Lideranças comunitárias do Areal, região incorporada a Águas Claras, organizaram ontem um abaixo-assinado pedindo a remoção do Albergue Conviver. Segundo relato de moradores, a violência na cidade está diretamente associada ao estabelecimento que hospeda sem-tetos de todas as partes do Distrito Federal e do país. Eles reclamam que a presença dos albergados tem, inclusive, desvalorizado os imóveis do bairro. Na avenida principal do Areal, muitas placas de venda estão espalhadas nas calçadas.
Um dos organizadores do manifesto, Luiz Cláudio Cezário, 39 anos, denuncia que a maioria das pessoas residentes do albergue tem ficha de antecedentes criminais ou são foragidos da Justiça. Ele reclama que a direção do órgão não tem um controle efetivo sobre essa população. ;Só através do Linha Direta (extinto programa da Rede Globo que relembrava casos de autores de homicídios foragidos) a polícia prendeu dois assassinos de altíssima periculosidade. Eles estavam andando no meio da população, como cidadãos comuns, porque a direção não troca informação com outros órgãos;, reclamou.
Luiz Cláudio carrega no corpo 11 cicatrizes provocadas por uma faca. De acordo com ele, o autor da agressão é um albergado, que o assaltou há cerca de quatro anos. ;Eu estava saindo do mercado quando três homens me abordaram Um deles, que depois eu descobri ser albergado, começou a me esfaquear sem eu nem ter reagido. Parecia estar sob efeito de drogas ou álcool;, relembrou.

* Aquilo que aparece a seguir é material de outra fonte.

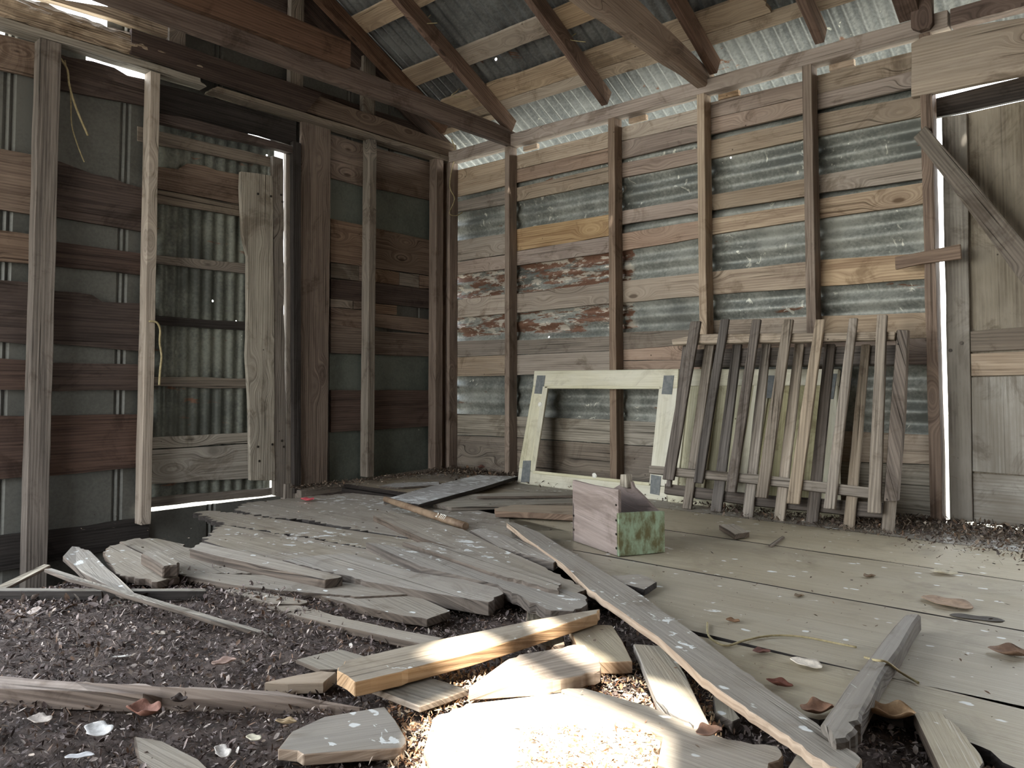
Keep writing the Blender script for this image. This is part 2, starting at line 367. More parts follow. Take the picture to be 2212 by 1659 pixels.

A aposentada Guiomar Duarte Sá, 60 anos, conta que desistiu de ter interfone em casa. ;Eles tocam o interfone toda hora pedindo dinheiro. Se você der para um, todos querem também. Da última vez, eles tocaram tanto que o interfone quebrou. Não vou mais arrumar para ver se tenho um pouco de sossego.;
Entre os comerciantes, a insatisfação é ainda maior. O dono de uma mercearia no centro do Areal Ricardo Rodrigues, 31 anos, diz que o movimento no seu estabelecimento cai bastante nesta época do ano, quando o albergue está lotado. ;Os clientes são coagidos a dar dinheiro e preferem pegar o carro e sair da cidade para fazer compras em outro lugar do que ter que passar por esse constrangimento. Eu acho que o albergue deve existir, mas em uma área longe da cidade;, disse.
Social
O diretor do Albergue Conviver, Alisson Pereira, interpreta as críticas dos moradores como um preconceito com os mais carentes. Segundo ele, a população local espera que a casa tenha o mesmo aspecto de um sistema prisional, restringindo as saídas dos albergados, mas, pelo caráter social do albergue, esse modelo não pode ser adotado. ;O albergue é estigmatizado pelos moradores também por conta da especulação imobiliária, mas eu tenho um olhar diferenciado. Ali é um lugar para garantir a proteção de quem necessita sem privá-los da liberdade. Não podemos encarcerá-los;, rebateu.
Ele também condena a associação da violência à presença dos albergados. De acordo com Pereira, o prédio que tem capacidade para abrigar 700 pessoas, foi construído antes da cidade. E lembrou que o Areal nasceu de uma invasão e tem características de violência que não estão relacionadas ao albergue. ;Com ou sem albergue, iria existir tráfico de drogas, assaltos e roubos aqui. E digo que a grande maioria dos crimes que acontecem aqui não é cometido por moradores do albergue, até porque 90% deles estão em trânsito em Brasília para resolver algum problema, ou procurando uma ocupação;, afirmou.
O administrador de Águas Claras, José Júlio Oliveira, reconhece o problema e diz que pretende discutir o assunto com a nova secretária da Sedest, Arlete Sampaio, nos próximos dias. ;A administração não tem poder para simplesmente tirar o albergue, até porque tem o caráter social. Mas podemos provocar o assunto, discutir uma remoção, ou outra alternativa, mas o fato é que realmente o albergue incomoda os moradores;, frisou José Júlio.
Abaixo-assinado
Os responsáveis pelo protesto pretendem recolher cerca de 20 mil assinaturas e entregá-las ao governador do DF, Agnelo Queiroz e à secretária de Desenvolvimento, Ação Social e Transferência de Renda (Sedeste), Arlete Sampaio, ambos do PT.